Fig. 2 - The spectacle of effects imagery.

Fig. 2 - The spectacle of effects imagery.

The way all these ethical dilemmas are enacted onscreen does not help either. This film is drenched in CGI. These observations are not made in order to subscribe to some tired cliché espousing the lack of value in CGI animation as a potent mode of artistic expression in contemporary Hollywood. If anything, I am more convinced than ever that the next generation of filmmakers will need to be more at home with the possibilities afforded through CGI technology than they are working within the existing opportunities afforded through traditional celluloid. However, CGI does have a fundamental physical absence buried at the heart of its very existence as a technology: it is doesn’t actually exist. You can’t touch it. You can’t feel it. You can’t smell it. And, yet, Hollywood seems obsessed with using it as if we could, striving for what Stephen Prince refers to as a perceptual realism in its imagery (1996, 27-37). For me, the strongest moments of CGI effects over the last decade have been blockbusters which embrace the inherent abstracting nature of the new mode of animation conducted entire through digital pixels, screens and software. Moments in films like Inception (Christopher Nolan, 2010), Life of Pi (Ang Lee, 2012) or Inside Out (Pete Docter, 2015) where physical reality disperses, dissipates, bends and stretches onscreen points to a way in which CGI can be meaningful on its own terms as a device that achieves what so many app designers are referring to as a truly augmented approach to reality. What we get in Avengers: Infinity War is instead a bamboozling array of techno-explosions. But the net effect is not a world unhinged, altered and made elastic through the expressive capability of CGI technology, but a feeling of absence. When a film loses touch with the physical realm and cannot offer anything as an alternative, it ceases to be felt.

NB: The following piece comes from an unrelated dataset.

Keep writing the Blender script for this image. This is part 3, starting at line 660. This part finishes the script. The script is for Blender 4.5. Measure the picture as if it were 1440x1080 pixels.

Fig. 3 - Ethical dilemma, or inconsequential narrative?

Fig. 3 - Ethical dilemma, or inconsequential narrative?

With all that being said, it is remarkable how much a film with this sheer weight of fantastic presence can claim to be about anything. Both commercial and narrative forces seek to jettison this thing off into the stratosphere and beyond. Yet, the film does utilise its larger-than-life subject matter and visual style to offer audiences moment of emotional weight and, dare I say, consequence. There is just not enough of them. And the things are that are good will likely not be around this time next year regardless. Like the delete button on a computer, the narrative will do its best to effortlessly magic them away.

 

References

Irwin, W.R. The Game of the Impossible: A Rhetoric of Fantasy (Urbana, IL: University of Illinois Press, 1976).

Manlove, C.N., Modern Fantasy: Five Studies (Cambridge: Cambridge University Press, 1975).

Manovich, Lev, The Language of New Media (Cambridge, MA: MIT Press, 2001).

Prince, Stephen, “True Lies: Perceptual Realism, Digital Images, and Film Theory”, Film Quarterly vol. 49, no. 3 (Spring 1996): 27-37.

Sandner, David, “Introduction” to Fantastic Literature: Critical Reader (Westport, CT:  Praeger, 2004).

Swinfen, Ann, In Defence of Fantasy: A Study of the Genre in English and American Literature since 1945 (London: Routledge, 1984).